▸ **PROBLEM**
From the line containing "var=.03, scale=1.2, bump=.02)" through the line containing "202), .7, var=.04, scale=1.3)", retype each line exactly; include both end lines and nothing beyond them.

▸ **MATERIAL**
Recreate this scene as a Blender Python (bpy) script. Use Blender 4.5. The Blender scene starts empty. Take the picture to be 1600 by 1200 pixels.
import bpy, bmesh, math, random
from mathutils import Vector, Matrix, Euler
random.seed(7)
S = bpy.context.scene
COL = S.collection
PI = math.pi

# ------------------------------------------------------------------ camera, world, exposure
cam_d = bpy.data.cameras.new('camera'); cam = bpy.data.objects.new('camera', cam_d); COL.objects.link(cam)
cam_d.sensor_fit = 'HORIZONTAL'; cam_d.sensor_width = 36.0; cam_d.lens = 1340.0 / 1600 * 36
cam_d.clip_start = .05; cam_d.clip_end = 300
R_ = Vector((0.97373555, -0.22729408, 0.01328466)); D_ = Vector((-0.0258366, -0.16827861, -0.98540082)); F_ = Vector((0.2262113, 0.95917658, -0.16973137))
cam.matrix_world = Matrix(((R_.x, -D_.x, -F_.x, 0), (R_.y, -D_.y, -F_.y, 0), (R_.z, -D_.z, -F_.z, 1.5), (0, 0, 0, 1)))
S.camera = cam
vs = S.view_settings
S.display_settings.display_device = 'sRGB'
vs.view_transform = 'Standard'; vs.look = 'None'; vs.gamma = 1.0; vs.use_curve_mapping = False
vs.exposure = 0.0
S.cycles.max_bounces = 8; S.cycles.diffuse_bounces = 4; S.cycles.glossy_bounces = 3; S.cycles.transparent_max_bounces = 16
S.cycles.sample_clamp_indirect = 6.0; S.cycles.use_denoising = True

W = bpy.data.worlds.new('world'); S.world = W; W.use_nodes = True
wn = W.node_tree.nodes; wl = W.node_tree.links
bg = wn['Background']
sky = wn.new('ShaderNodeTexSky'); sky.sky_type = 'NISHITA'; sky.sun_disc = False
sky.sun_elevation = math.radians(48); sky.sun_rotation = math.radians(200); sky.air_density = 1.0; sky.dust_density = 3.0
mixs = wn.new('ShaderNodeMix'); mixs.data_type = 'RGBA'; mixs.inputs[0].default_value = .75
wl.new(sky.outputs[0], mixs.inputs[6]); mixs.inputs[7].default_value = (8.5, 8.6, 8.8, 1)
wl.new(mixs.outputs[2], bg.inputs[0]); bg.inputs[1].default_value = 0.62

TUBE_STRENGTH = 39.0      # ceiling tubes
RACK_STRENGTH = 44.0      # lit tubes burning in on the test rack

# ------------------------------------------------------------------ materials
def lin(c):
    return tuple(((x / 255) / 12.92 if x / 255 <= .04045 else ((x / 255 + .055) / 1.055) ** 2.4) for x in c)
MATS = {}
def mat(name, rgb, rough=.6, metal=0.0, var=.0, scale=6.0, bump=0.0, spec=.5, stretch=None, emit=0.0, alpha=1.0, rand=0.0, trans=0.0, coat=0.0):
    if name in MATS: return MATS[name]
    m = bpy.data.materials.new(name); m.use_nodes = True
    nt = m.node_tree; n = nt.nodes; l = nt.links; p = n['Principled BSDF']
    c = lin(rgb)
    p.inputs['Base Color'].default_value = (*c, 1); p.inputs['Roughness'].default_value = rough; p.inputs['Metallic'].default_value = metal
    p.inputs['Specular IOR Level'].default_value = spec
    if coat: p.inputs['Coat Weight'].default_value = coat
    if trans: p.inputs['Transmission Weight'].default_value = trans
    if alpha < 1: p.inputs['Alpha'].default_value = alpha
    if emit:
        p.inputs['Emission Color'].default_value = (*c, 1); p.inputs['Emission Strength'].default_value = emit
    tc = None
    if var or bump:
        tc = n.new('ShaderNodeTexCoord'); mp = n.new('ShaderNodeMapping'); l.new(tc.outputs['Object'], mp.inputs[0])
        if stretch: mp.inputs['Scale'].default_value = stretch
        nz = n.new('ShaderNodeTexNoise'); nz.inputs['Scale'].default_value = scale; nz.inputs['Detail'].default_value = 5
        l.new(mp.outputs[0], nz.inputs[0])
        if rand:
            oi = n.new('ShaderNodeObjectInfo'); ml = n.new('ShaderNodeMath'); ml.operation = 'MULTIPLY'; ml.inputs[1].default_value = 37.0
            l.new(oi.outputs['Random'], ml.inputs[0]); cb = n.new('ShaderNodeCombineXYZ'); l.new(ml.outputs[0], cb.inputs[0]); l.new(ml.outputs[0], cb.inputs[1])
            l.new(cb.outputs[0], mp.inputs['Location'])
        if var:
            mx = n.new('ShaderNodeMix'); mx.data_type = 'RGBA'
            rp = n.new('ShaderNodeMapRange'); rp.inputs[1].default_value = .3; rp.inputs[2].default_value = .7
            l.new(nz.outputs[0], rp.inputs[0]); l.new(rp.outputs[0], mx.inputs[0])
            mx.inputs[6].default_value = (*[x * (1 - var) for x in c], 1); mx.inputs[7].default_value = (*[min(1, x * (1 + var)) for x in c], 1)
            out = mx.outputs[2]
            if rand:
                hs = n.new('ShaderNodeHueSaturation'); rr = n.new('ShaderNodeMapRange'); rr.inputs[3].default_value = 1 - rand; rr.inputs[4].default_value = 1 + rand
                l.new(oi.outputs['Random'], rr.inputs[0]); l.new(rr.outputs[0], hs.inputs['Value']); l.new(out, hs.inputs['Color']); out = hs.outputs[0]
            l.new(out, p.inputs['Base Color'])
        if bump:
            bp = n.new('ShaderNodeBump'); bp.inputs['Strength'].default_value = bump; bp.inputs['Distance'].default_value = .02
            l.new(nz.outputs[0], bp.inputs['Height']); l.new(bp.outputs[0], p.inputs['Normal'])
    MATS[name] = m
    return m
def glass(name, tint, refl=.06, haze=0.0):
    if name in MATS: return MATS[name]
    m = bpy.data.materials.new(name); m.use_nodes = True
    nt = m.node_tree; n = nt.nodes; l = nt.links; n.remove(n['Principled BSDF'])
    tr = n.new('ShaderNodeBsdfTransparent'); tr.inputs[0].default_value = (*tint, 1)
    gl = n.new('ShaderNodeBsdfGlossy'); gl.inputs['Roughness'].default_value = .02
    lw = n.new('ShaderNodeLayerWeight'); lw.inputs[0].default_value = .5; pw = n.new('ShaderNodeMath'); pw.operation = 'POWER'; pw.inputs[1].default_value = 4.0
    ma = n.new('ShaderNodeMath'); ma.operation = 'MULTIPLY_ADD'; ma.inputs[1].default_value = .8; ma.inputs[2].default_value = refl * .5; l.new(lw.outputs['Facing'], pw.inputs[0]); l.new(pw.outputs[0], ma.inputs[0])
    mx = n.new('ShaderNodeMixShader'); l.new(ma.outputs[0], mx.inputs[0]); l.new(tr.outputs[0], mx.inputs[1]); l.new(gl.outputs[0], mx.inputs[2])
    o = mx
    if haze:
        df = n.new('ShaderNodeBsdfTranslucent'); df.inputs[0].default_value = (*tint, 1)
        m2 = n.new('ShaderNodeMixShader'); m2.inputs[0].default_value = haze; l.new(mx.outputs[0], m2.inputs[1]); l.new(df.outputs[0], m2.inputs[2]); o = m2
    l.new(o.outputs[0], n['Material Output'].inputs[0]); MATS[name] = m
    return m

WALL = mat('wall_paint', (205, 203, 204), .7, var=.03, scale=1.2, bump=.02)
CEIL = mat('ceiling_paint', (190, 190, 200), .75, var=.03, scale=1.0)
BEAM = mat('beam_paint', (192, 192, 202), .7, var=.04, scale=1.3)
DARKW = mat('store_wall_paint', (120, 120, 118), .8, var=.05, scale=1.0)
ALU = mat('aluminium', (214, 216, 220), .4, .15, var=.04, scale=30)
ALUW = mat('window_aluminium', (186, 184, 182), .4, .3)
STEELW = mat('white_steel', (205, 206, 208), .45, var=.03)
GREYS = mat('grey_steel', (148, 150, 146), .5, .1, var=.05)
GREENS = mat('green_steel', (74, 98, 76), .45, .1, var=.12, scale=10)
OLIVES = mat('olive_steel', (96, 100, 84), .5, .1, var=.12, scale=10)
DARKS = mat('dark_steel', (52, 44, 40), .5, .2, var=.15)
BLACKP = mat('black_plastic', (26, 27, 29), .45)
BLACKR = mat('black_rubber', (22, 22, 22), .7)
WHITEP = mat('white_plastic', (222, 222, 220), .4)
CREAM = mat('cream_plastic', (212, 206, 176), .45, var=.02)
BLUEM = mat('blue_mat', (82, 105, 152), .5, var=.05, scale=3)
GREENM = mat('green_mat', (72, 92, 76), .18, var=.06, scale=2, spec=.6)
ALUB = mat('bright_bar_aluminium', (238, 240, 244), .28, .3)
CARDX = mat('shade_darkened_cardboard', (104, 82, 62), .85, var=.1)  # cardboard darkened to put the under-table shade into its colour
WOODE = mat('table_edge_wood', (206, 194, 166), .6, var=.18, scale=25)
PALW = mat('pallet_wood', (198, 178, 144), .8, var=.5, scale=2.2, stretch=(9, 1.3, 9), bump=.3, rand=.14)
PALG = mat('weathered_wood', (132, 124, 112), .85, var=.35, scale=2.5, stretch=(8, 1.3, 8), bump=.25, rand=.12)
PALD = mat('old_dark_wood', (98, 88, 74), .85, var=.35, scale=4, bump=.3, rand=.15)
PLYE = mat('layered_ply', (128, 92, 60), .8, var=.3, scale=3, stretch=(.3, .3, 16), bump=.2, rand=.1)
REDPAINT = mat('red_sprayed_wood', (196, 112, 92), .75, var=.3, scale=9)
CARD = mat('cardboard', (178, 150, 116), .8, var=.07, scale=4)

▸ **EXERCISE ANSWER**
WALL = mat('wall_paint', (205, 203, 204), .7, var=.03, scale=1.2, bump=.02)
CEIL = mat('ceiling_paint', (190, 190, 200), .75, var=.03, scale=1.0)
BEAM = mat('beam_paint', (192, 192, 202), .7, var=.04, scale=1.3)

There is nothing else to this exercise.